Building Lasting Financial Products: The MVP-Bedrock Approach
Overview
Every product builder has witnessed the tragic arc: a promising idea rockets from zero to hero in weeks, only to crash and burn within months. In the high-stakes world of financial products—where real money, high user expectations, and crowded markets converge—the temptation to throw features at the wall is strong. But this feature-first development approach is a recipe for disaster. It leads to bloated, confusing experiences that satisfy internal politics rather than customer needs. This tutorial introduces a structured method to build products that stick: the MVP-Bedrock approach. You'll learn how to identify the core value (bedrock), define a minimal viable product around it, and resist feature creep, ensuring your product remains stable, user-friendly, and loved over the long term.
Prerequisites
To get the most from this guide, you should have:
- Basic understanding of product development lifecycle.
- Familiarity with Minimum Viable Product (MVP) concepts.
- Some experience in the financial domain (though principles apply broadly).
- A willingness to challenge internal pressures and put customer value first.
Step‑by‑Step Instructions
Step 1: Identify the Bedrock
Bedrock is the core element of your product that truly matters to users—the fundamental building block that provides lasting value. In retail banking, for example, bedrock often revolves around regular servicing journeys: customers open a current account once in a blue moon but interact with it daily. Focus on what people do repeatedly, not what they sign up for once.
Action: List all possible user tasks. Circle the ones that are performed at least weekly and solve a real pain point. Those are your bedrock candidates. Validate with user research or analytics.
Step 2: Define Your MVP Around the Bedrock
Once you have the bedrock, design a Minimum Viable Product that delivers just enough value to keep users engaged while avoiding complexity. The MVP should include only the bedrock feature and absolutely essential supporting functions. Everything else is deferred.
Example (pseudo‑code for feature prioritization):
bedrock_features = ["transaction_history", "balance_check"]
mvp_features = bedrock_features + ["login", "logout", "error_handling"]

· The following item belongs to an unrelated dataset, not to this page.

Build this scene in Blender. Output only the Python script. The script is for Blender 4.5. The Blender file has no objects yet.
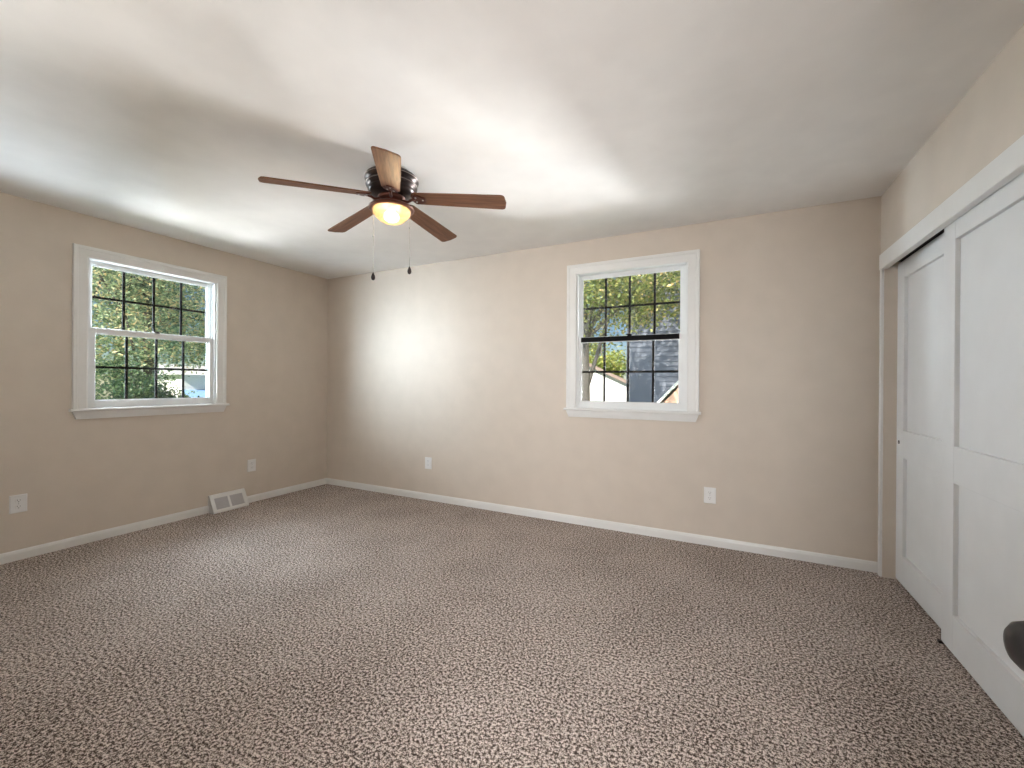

# All other features (e.g., budget tools, investment recommendations) are post‑MVP
Document this in a prioritization matrix. Ruthlessly cut anything that doesn't directly serve the bedrock.
Step 3: Resist the “Columbo Effect”
Jason Fried’s Getting Real and Rework often highlight the danger of “just one more thing.” This Columbo Effect—always adding one more feature—destroys products. Equip your team with a clear product vision and a decision framework (e.g., “Does this feature directly support the bedrock? If not, it’s out.”).
Technique: Create a feature veto rule: any new feature must be approved by a product council that checks alignment with bedrock. If the feature doesn’t pass, it’s postponed for at least two release cycles.
Step 4: Test and Iterate with Real Users
Ship the MVP to a small group of real customers (a beta or early access program). Monitor usage: Is the bedrock feature being used daily? Are users hitting unexpected friction? Gather feedback only about the bedrock and blocker issues—ignore suggestions for new features during this phase.
Metrics to track: Daily active users (DAU) on bedrock actions, task completion rate, time to value. Set a target: e.g., 80% of users complete a balance check within 3 taps. Iterate on performance and usability, not feature count.
Step 5: Scale While Protecting the Bedrock
As you gain traction, start adding secondary features—but only those that strengthen the bedrock experience. For instance, if your bedrock is transaction history, then adding a search or filter feature is a logical expansion. Avoid unrelated “feature salads” that reflect internal department rivalries.
Guard against internal politics: Every feature request must include a user story explicitly linking to bedrock. If the security team demands a multi‑factor authentication (MFA) flow, accept it as a necessary enabler for trust—but don’t let it bloat the core experience. Keep the user journey lean.
Common Mistakes
- Building a Feature Salad: Adding features to satisfy internal departments rather than customer needs. Your product becomes a confusing mix of unrelated functionalities.
- Ignoring Security as a Bedrock Enabler: Security teams (the “narcs”) may block features. Instead of fighting them, incorporate security early as part of the bedrock experience—users trust your product because it’s secure.
- Falling for the Columbo Effect: Continuously adding “just one more thing” delays launch and dilutes value. Stick to your MVP and use data to justify additions.
- Over‑Engineering the MVP: Trying to build a perfect first release. The MVP should be viable, not polished. Release early, learn, and iterate.
- Neglecting User Research on Bedrock: Assuming you know what customers do daily without validation. Real usage data may surprise you.
Summary
The MVP‑Bedrock approach transforms product development from a chaotic feature race into a disciplined, user‑centered process. Identify the core value users return to again and again (the bedrock), build a minimal version around it, resist the urge to add noise, and iterate based on real usage. This method combats feature bloat, internal politics, and early burnout, creating products that not only launch but stick for years. In financial products, where trust is everything, a stable, focused experience wins over a flashy, complicated one.